Но справедливость Его не от земли, и мир Его не наш, и меч Его — незрим… Христос по-земному не бьёт и не судит, на нашу свободу не посягает…
Любовь Христа все пропасти и неутыки Собой покрывает, все преступления и все дефициты сносит за нас — сами мы справиться с этим не в силах.
Но Христос ведь учит — учись.
Пресловутая совесть, о которой у нас сплошь и рядом говорят все, кому не лень — от детских воспитателей до крупных политиков, — есть утилитарный инструмент морали и власти, инструмент государственной идеократии, понуждающей человека к конфликту с самим собой во имя согласия с законами века сего, что с неизбежностью приводит к неисчислимым бедам и страданиям.
Верно сказано апостолом: «Не сообразуйтесь с веком сим» (Рим., 12:2)
Мы чересчур поспешно судим окружающих нас людей, наделяя их своими ментальными ярлыками, в чём и проявляется превратность любых представлений нашего ума, проистекающая из инструментальной узости его эго-функциональных возможностей.
Мы и окружающие нас люди движимы каждый своими собственными обусловленностями и стереотипными пристрастиями, по крайней мере, на поверхности наших взаимоотношений. Под влиянием эго твои чувства, мысли и конкретные поступки мотивированы страхами и желаньями. Поэтому входя в отношения с другим человеком, ты либо его боишься, либо что-то от него хочешь.
Из-под этого пагубного влияния своего эго-ума, искажающего окружающий мир, ты можешь выйти только тогда, когда научишься устремлять львиную долю своего внимания в сферу непреходящего Настоящего, в Здесь и Сейчас, где у тебя пропадает желание использовать окружающих тебя людей в интересах своей загребущей самости, вечно строящей планы по своему доминированию над остальными самостями, на которые ей всегда наплевать.
Если ты полностью, всецело присутствуешь в моменте общения с другим человеком, ты отстраняешь на задний план умозрительную идентичность, какой ты его, этого человека, автоматически-бессознательно наделил, исходя из своих превратных представлений о его предполагаемой жизни в прошлом. Главное — сохранять при этом в себе внутренню тишину и бдительный покой, подобный зеркальной поверхности озера в момент абсолютного штиля.
Если во взаимоотношениях с другими людьми нам удаётся выйти за границы своих суетливых желаний и опасений, их место тут же занимает безмятежно-божественное приятие, всевосприимчивость, бесстрашная душевная открытость, прощение, эмпатия, сострадание, мир, а иначе говоря, любовь — любовь, в самом широком смысле этого слова. Узколобому эго такая беззащитная, такая рискованная широта не по нутру, ведь при этом оно теряет своё машинально-рефлексивное главенство, благодаря которому оно прежде могло подпитывать свою силу и властно навязывать всем и вся свою заведомую «правоту».

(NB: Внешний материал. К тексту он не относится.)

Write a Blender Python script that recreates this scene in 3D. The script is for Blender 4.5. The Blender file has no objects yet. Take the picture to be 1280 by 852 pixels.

Воспринимая с любовью и нежностью всякое мгновение Здесь и Сейчас, каждый встреченный тобою человек является тебе в ауре этой любви и нежности, и тогда к тебе нисходит его принимающее понимание, идущее не от ума, а от сердца, для которого всё во вселенной заведомо ей конгениально — соразмерно. Это приятие-понимание бессловесно, безпонятийно — без-умно.
Эго ума старается первенствовать над другими и торопится себя им навязать как более высшее, более главное «я», чем порождает вокруг себя напряжённое поле конфликта и стресса. А мирное, сердечное всеприятие заранее склонно к нивелированию и даже умалению собственной самости, а стало быть к тишине и слушанию — психотерапии — другого существа. Как сказал поэт — «тишина есть лучшее из того, что слышал». Учитесь погружаться с вашими любимыми, вашими друзьями и знакомыми в совместное поле взаимной тишины, в медитативное поле покоя и воли, и тогда ваши отношения обретут незримое пространство, в котором они смогут по-настоящему развиться и расцвести.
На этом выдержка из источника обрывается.